Tra le spedizioni raccontate, c’è quella nelle isole Lofoten, in Norvegia, alla ricerca dei “danzatori rossi”, uno dei più sorprendenti esempi di arte pittorica rupestre scoperto tra le grotte marine a picco sull’oceano, scavate dal moto ondoso nel corso dei millenni. «Complessivamente queste grotte dipinte contengono circa 170 semplici figure stilizzate, a braccia e gambe aperte come se danzassero o saltassero. (…) Tutte dipinte con un pigmento rosso di ossido di ferro applicato con le dita o con un pennello».
Si trovano in una delle zone più inospitali del mondo ma, dopo giorni di viaggio in condizioni non semplici in un gelido inverno: «D’improvviso, inaspettatamente, la mia testa ha un fremito e poi la schiena e il torace cominciano a tremare e mi ritrovo a piangere, sono scosso da singhiozzi in questa caverna a forma di lacrima, così lontano da altri esseri umani e così vicino a queste figure generose. I rischi del viaggio per raggiungere i danzatori scorrono via, la gioia del loro movimento mi riempie e io piango, sorpreso e indifeso, nel profondo del granito e dell’oscurità, per sentimenti che non so descrivere. L’aquila marina vola in cerchio vicino alla scogliera. Le onde si infrangono sui massi sotto la grotta. Il maelstrom si accende e si spegne. Le mani dei morti premono sulla pietra dall’altra parte e incontrano quelle dei vivi, palmo contro palmo, dita contro dita… Di là dalla soglia il tempo procede secondo i suoi ritmi consueti, ma non da questa parte, in questo luogo sottile».
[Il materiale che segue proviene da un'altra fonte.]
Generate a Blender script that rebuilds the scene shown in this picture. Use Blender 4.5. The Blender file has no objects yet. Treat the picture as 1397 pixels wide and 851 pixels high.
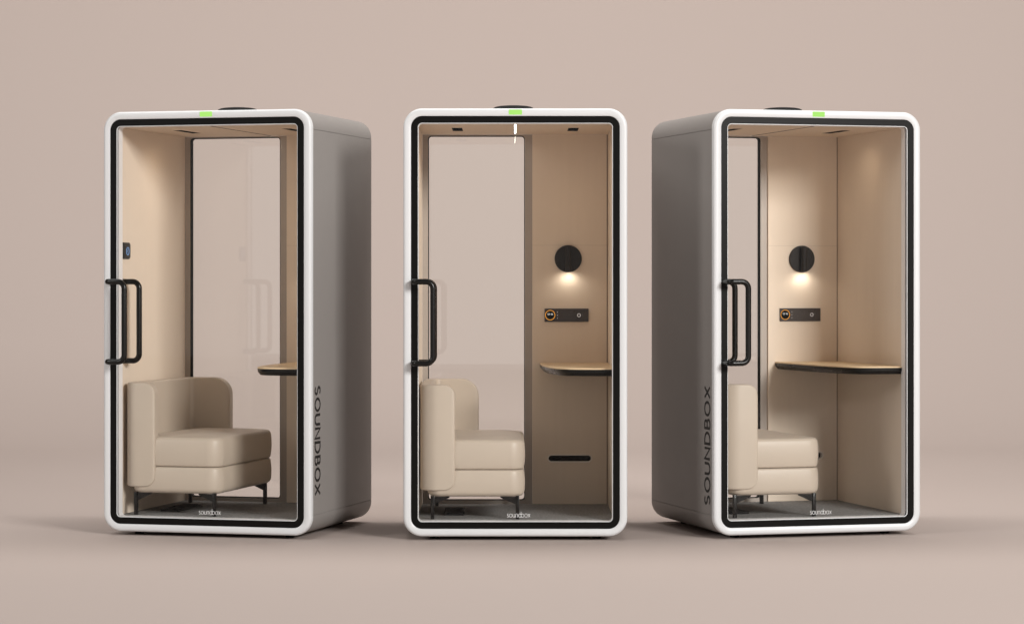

Perché andare giù? Si chiede l’autore. «Recuperare attivamente qualcosa dal mondo di sotto richiede quasi sempre fatica. La difficoltà di accesso ha reso il mondo di sotto un simbolo di ciò che non può essere detto o visto apertamente; la perdita, il lutto, gli occultati abissi dell’anima e quello che Elaine Scarry chiama il “profondo evento sotterraneo” del dolore fisico. (…) È vero, per molte ragioni, tendiamo a distogliere lo sguardo da ciò che c’è di sotto. Eppure oggi più che mai abbiamo bisogno di capire il mondo di sotto, costringerci a vedere più profondamente».
Girando il mondo alla ricerca dei luoghi piú nascosti, inaccessibili, straordinari, andare giù assume quindi il significato di riscattare dalle profondità ciò a cui era negata la luce; l’autore parte dall’oscurità per comprendere piú chiaramente le stratificazioni del passato e del presente così da riemergere con più consapevolezze e correggere la rotta per tutelare il futuro.
Poco prima di partire per i suoi viaggi, Robert Macfarlane riceve in dono due oggetti, accompagnati da altrettante richieste. Il primo è uno scrigno che avrebbe dovuto lasciare nel più profondo o nel più scuro dei luoghi sotterranei che avrebbe raggiunto, un luogo da cui non sarebbe più potuto tornare. Il secondo oggetto è un gufo intagliato in un pezzo di osso di balena, una sorta di talismano. La balenottera da cui proviene si era arenata sulla costa di una delle isole Ebridi. Una sua costola è stata tagliata e levigata, poi cesellata a forma di gufo: «Sembra essere stato realizzato nel Pleistocene ma in realtà è stato fatto nell’Antropocene; è tagliato da un osso di balena e mi è stato dato dal suo creatore, l’artista Steve Dilworth, quando ho iniziato i miei viaggi nel “sottoterra”, per aiutarmi a vedere nel buio».
Se ora la domanda è sul dove l’autore avrà lasciato lo scrigno… beh, per saperlo non resta che leggere questo affascinante, necessario, libro.